Tuesday, June 09, 2009

Not Home

Tonight denotes my first full week here.. It's an odd anniversary - for all the fact that I'm working at a job, laboring to finding a home and school for An Teaghlach, and looking for a church home, my mind has still not accepted the fact that I for now, this is my future home. It doesn't really seem to know what to do, except that it keeps telling me that this is "Not Home." Every time I walk in the heat, every time I go outside, every time I drive around, my mind says "Not Home". I'm sure (am I sure?) that the mind will adjust to this after a while and come to accept the new concept of home - except that right now, it sure doesn't feel like it.

And then the thought occurred to me: This is how I'm supposed to feel about the world. That it is not my home, that I'm only a pilgrim passing through. That my real home is somewhere else, and no longer how long I'm here, it's not really "home".

It's interesting to me that I can do it for Old Home/New Home but not for World/Heaven. Why is this? One would think that based on what we know of Heaven, this would become even more critical than that of our temporal location.

If I'm honest, it's because I know more about Old Home than I do about Heaven.
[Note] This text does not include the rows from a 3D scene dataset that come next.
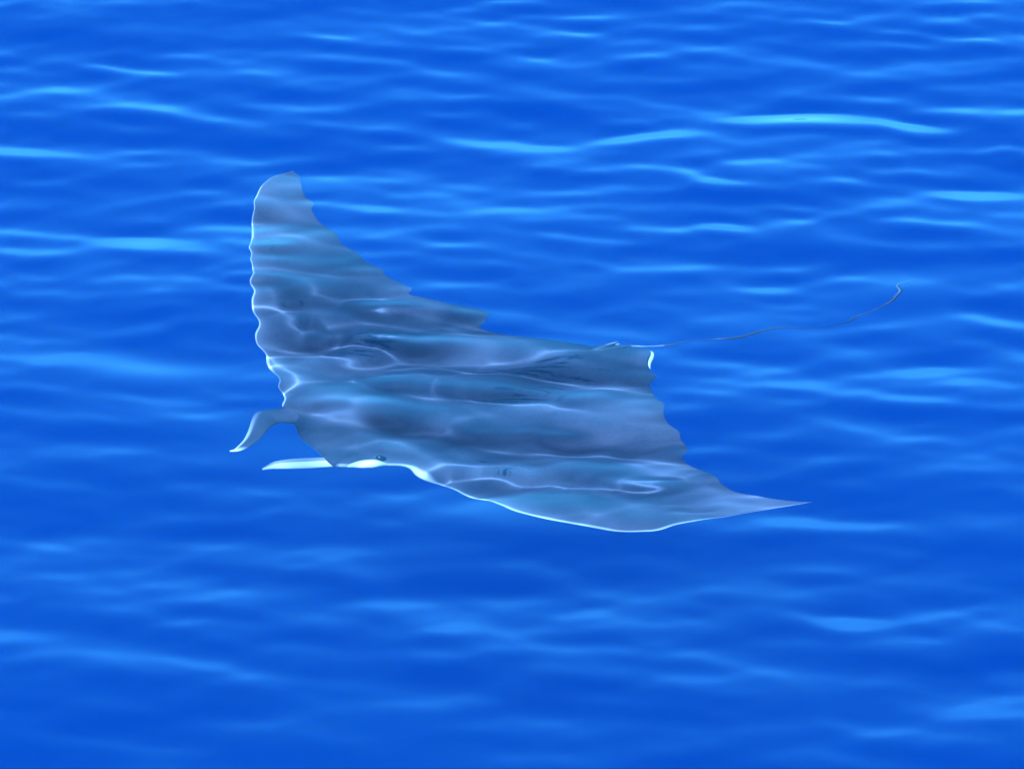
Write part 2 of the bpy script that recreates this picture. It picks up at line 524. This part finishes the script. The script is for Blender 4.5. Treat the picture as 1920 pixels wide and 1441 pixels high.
to_px = {}
_under = under
def under(px, py, z):
    p = _under(px, py, z)
    to_px[tuple(np.round(p, 6))] = (px, py, z)
    return p
def catmull(P, n_):
    P = [np.array(p, float) for p in P]
    P = [2 * P[0] - P[1]] + P + [2 * P[-1] - P[-2]]
    res = []
    segs = len(P) - 3
    for k in range(n_):
        f = k / (n_ - 1) * segs
        i = min(int(f), segs - 1)
        u_ = f - i
        a, b, c, d = P[i:i + 4]
        res.append(.5 * ((2 * b) + (c - a) * u_ + (2 * a - 5 * b + 4 * c - d) * u_ ** 2 + (3 * b - a - 3 * c + d) * u_ ** 3))
    return res
def blade(name, path, rad_w, rad_h, roll, pigf, n_=120, m_=36):
    """a lofted fin: centre line, half width, half thickness and roll (deg) along it"""
    dr = np.mean([drift(*to_px[tuple(np.round(p, 6))], 20) for p in path if tuple(np.round(p, 6)) in to_px] or [np.zeros(3)], axis=0)
    pts = [p + dr for p in catmull(path, n_)]
    W = np.interp(np.linspace(0, 1, n_), np.linspace(0, 1, len(rad_w)), rad_w)
    Hh = np.interp(np.linspace(0, 1, n_), np.linspace(0, 1, len(rad_h)), rad_h)
    R_ = np.radians(np.interp(np.linspace(0, 1, n_), np.linspace(0, 1, len(roll)), roll))
    W, Hh, R_ = smooth1(W, 6), smooth1(Hh, 6), smooth1(R_, 6)
    v, f, pg = [], [], []
    for i in range(n_):
        tg = pts[min(i + 1, n_ - 1)] - pts[max(i - 1, 0)]
        tg /= np.linalg.norm(tg)
        sdv = np.cross(tg, (0, 0, 1.0))
        sdv /= np.linalg.norm(sdv)
        upv = np.cross(sdv, tg)
        a = math.cos(R_[i]) * sdv + math.sin(R_[i]) * upv
        b = -math.sin(R_[i]) * sdv + math.cos(R_[i]) * upv
        for k in range(m_):
            g = 2 * math.pi * k / m_
            v.append(pts[i] + a * W[i] * math.cos(g) + b * Hh[i] * math.sin(g))
            pg.append(pigf(i / (n_ - 1), g))
    for i in range(n_ - 1):
        for k in range(m_):
            a_, b_ = i * m_ + k, i * m_ + (k + 1) % m_
            f.append((a_, b_, b_ + m_, a_ + m_))
    f.append(tuple(range(m_))[::-1])
    f.append(tuple(range((n_ - 1) * m_, n_ * m_)))
    return part(name, v, f, pg)

# head fins: the left one curls down and shows a white tip, the right one turns its white inner face up
def pl(u, g):
    wht = max(0, min(1, (u - .78) * 8), min(1, (math.cos(g) - .45) * 4) * min(1, max(0, (u - .35) * 4)))
    if math.sin(g) < -0.2:
        wht = 1
    return (wht * .8, 0.0, 0.1, 1)
z0 = -DZ
blade("cephalic_fin", [under(600, 775, z0 + .02), under(550, 774, z0 + .02), under(510, 780, z0 + .01), under(480, 800, z0 - .0),
                       under(463, 828, z0 - .02), under(446, 847, z0 - .03), under(429, 852, z0 - .03)],
      [.05, .042, .034, .03, .026, .016, .003], [.022, .016, .009, .007, .006, .005, .002], [10, 10, 5, -10, -25, -20, 0], pl)
def prr(u, g):
    lo = max(0, min(1, (u - .18) * 4)) * (1 if math.sin(g + .6) < .85 else .3)
    return (lo * .85, 0, 0, 1)
blade("cephalic_fin", [under(735, 858, z0 - .005), under(690, 865, z0), under(640, 868, z0), under(590, 868, z0 + .002), under(545, 867, z0 + .002),
                       under(515, 868, z0), under(488, 873, z0)],
      [.02, .02, .018, .018, .018, .014, .003], [.014, .012, .009, .008, .007, .006, .002], [20, 25, 20, 15, 10, 10, 0], prr)
# white cheek below the eye and the eye itself
blade("cheek", [under(652, 874, z0 + .02), under(678, 871, z0 + .04), under(702, 870, z0 + .045), under(728, 872, z0 + .03)],
      [.004, .014, .017, .004], [.004, .016, .018, .004], [0, 0, 0, 0], lambda u, g: (1, 0, 0, 1), 30, 16)
me_, n, out = new_mat("eye_black")
p = n.nodes.new("ShaderNodeBsdfPrincipled")
p.inputs['Base Color'].default_value = (.01, .01, .012, 1)
p.inputs['Roughness'].default_value = .15
n.links.new(p.outputs[0], out.inputs[0])
def ball(name, c, r, mat):
    v, f = [], []
    NU, NV = 16, 10
    for j in range(NV + 1):
        for i in range(NU):
            a, b = 2 * math.pi * i / NU, math.pi * j / NV
            v.append(c + r * np.array([math.cos(a) * math.sin(b), math.sin(a) * math.sin(b), math.cos(b)]))
    for j in range(NV):
        for i in range(NU):
            f.append((j * NU + i, (j + 1) * NU + i, (j + 1) * NU + (i + 1) % NU, j * NU + (i + 1) % NU))
    return part(name, v, f, None, mat)
ball("eye", under(712, 876, z0 + .058), .012, me_)
ball("eye", world(.03, -.225, z0 - .01), .013, me_)

# small dorsal fin at the root of the tail, white tip
dv, df, dp = [], [], []
prof = [(0, 0), (.25, .10), (.5, .28), (.75, .62), (.95, .95), (1.08, 1.0), (1.0, .75), (.93, .45), (.95, .2), (1.0, 0)]
s0, s1 = BL * .80, BL * .955
for (c, h) in prof:
    for sgn in (-1, 1):
        q = world(s0 + (s1 - s0) * c, -.012, z0 + .012 + .042 * h)
        q[:2] += bx * sgn * (.009 * (1 - h) + .0012)
        dv.append(q)
        dp.append((max(0, min(1, (h - .8) * 3)), 0, 0.2, 1))
k_ = len(prof)
for i in range(k_ - 1):
    df.append((2 * i, 2 * i + 1, 2 * i + 3, 2 * i + 2))
df.append(tuple(2 * i for i in range(k_)))
df.append(tuple(2 * i + 1 for i in range(k_))[::-1])
part("dorsal_fin", dv, df, dp)
# pelvic fins behind the disc, white tips
for px_ in ([(1185, 668), (1205, 664), (1217, 672), (1222, 692)], [(1120, 660), (1140, 652), (1152, 646), (1160, 643)]):
    blade("pelvic_fin", [under(a, b, z0 - .01) for a, b in px_], [.012, .013, .008, .003], [.006, .005, .004, .002], [0, 0, 0, 0],
          lambda u, g: (max(0, min(1, (u - .55) * 4)), 0, .1, 1), 24, 12)
# whip tail
blade("tail", [under(1120, 665, z0 + .01), under(1165, 658, z0 + .01), under(1215, 653, z0 + .01), under(1300, 641, z0 + .02), under(1400, 626, z0 + .02),
               under(1500, 611, z0 + .02), under(1560, 602, z0 + .02), under(1610, 586, z0 + .02), under(1660, 556, z0 + .02), under(1722, 533, z0 + .02)],
      [.022, .011, .0055, .004, .0036, .003, .0026, .0022, .0018, .0014], [.02, .011, .006, .0045, .004, .0034, .003, .0026, .0022, .003],
      [0, 0], lambda u, g: ((.3 if .14 < u < .26 else 0), 0, .1, 1), 160, 10)
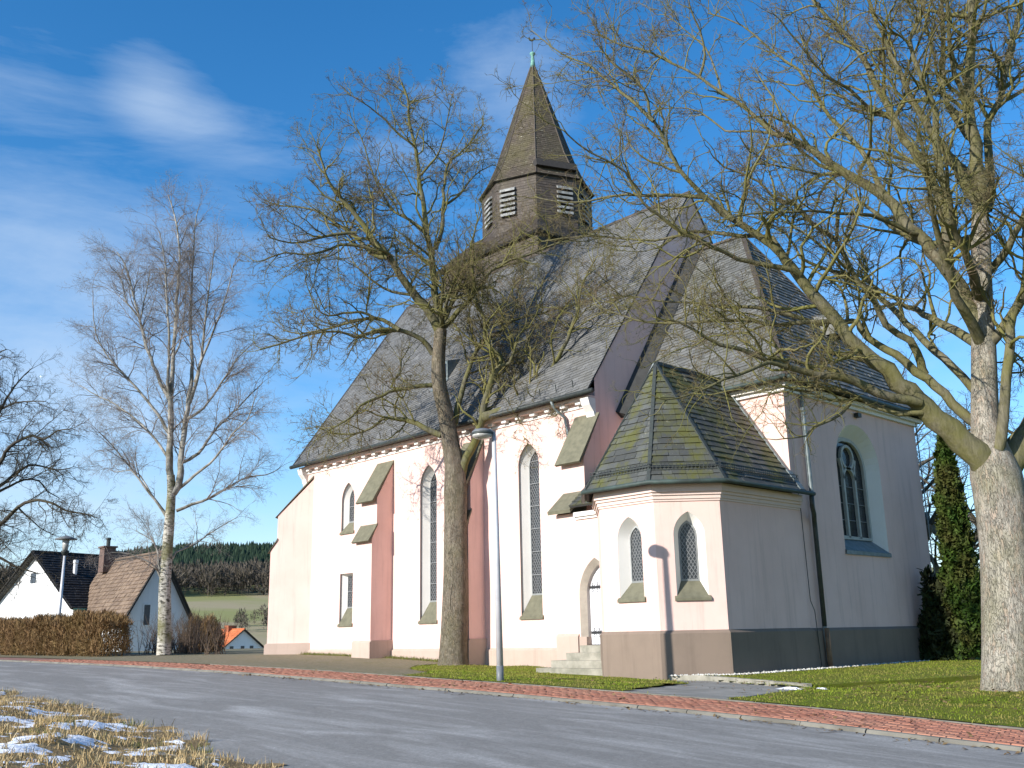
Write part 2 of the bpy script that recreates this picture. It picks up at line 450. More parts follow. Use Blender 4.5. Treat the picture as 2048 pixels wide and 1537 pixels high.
M['twig_dark'] = simple('dark_twig', (0.052, 0.043, 0.033), (0.075, 0.065, 0.040), 0.8, 0.9)
M['twig_birch'] = simple('birch_twig', (0.19, 0.165, 0.148), (0.225, 0.20, 0.18), 1.0, 0.85)
def birch_mat():
    t = NT('birch_bark')
    n = t.noise(5, 7, 0.7, t.pos((1, 1, 3.0)))
    c = t.mix(t.ramp(n, 0.48, 0.58), (0.46, 0.43, 0.37), (0.055, 0.048, 0.038))
    c = t.mix(t.math('MULTIPLY', t.ramp(t.noise(0.9, 5), 0.42, 0.60), 0.8), c, (0.12, 0.115, 0.04))
    t.bump(n, 0.4, 0.02)
    return t.done(c, 0.75, 0, 0.2)
M['birch'] = birch_mat()
M['birch_limb'] = simple('birch_limb', (0.38, 0.36, 0.32), (0.10, 0.092, 0.062), 2.2, 0.8)
def leafmat(name, a, b, c3):
    t = NT(name); c = t.mix(t.rnd(), a, b); c = t.mix(t.ramp(t.noise(1.1, 5), 0.4, 0.65), c, c3)
    return t.done(c, 0.75, 0, 0.2)
M['thuja'] = leafmat('thuja_scales', (0.016, 0.042, 0.005), (0.048, 0.085, 0.010), (0.058, 0.058, 0.014))
M['shrub'] = leafmat('shrub_leaves', (0.012, 0.024, 0.008), (0.028, 0.045, 0.012), (0.03, 0.03, 0.012))
M['hedge'] = leafmat('hedge_twigs', (0.13, 0.074, 0.034), (0.27, 0.165, 0.075), (0.19, 0.125, 0.05))
M['shrub_twig'] = leafmat('shrub_twigs', (0.075, 0.055, 0.042), (0.135, 0.100, 0.080), (0.115, 0.085, 0.060))
M['conifer'] = leafmat('far_conifer', (0.010, 0.024, 0.012), (0.024, 0.044, 0.020), (0.016, 0.032, 0.018))
M['farwood'] = leafmat('far_broadleaf', (0.060, 0.048, 0.038), (0.100, 0.082, 0.064), (0.074, 0.066, 0.050))
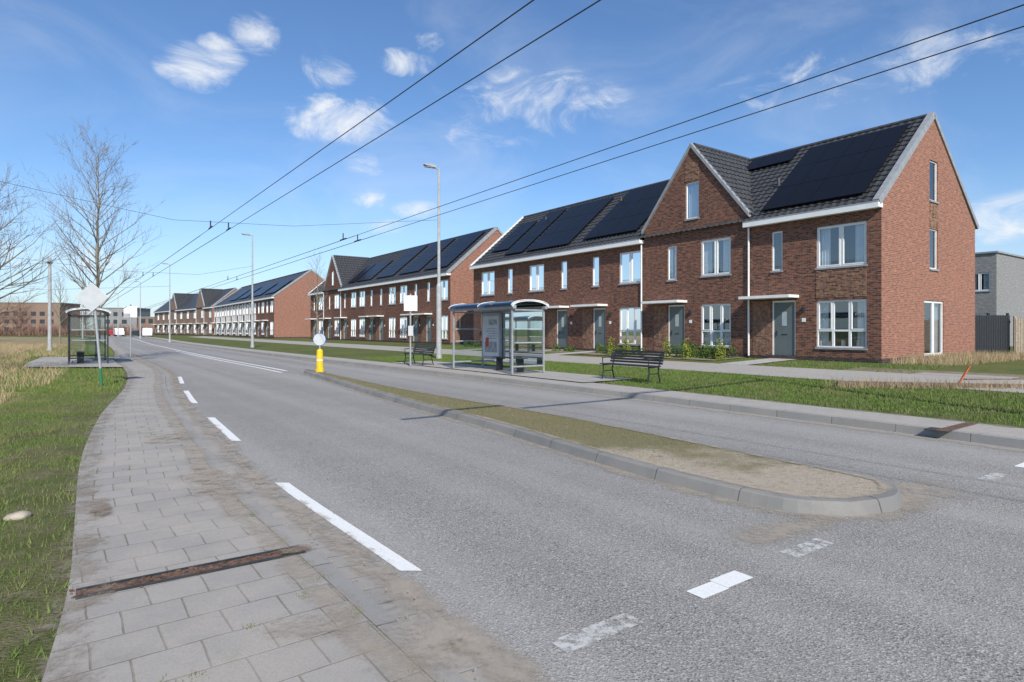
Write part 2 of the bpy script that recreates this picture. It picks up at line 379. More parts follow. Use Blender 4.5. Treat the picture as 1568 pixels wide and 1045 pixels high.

I know how it feels, how it looks, how it smells. I know who's there, and what we would be doing if we were there. I know the family and friends that would be there. I can picture it in my mind.

Oddly, that should be true about Heaven as well - except the sensory part. I know who's there and I know the family and friends that would be there. I've hints of what we'd do there. The gap that is missing is the sensory input: the sights, sounds, smells, tastes, and sensations of being there. How interesting that a spiritual spiritual location seems bound in my mind by physical things! It is as C.S. Lewis said: we are amphibians, half physical and half spiritual.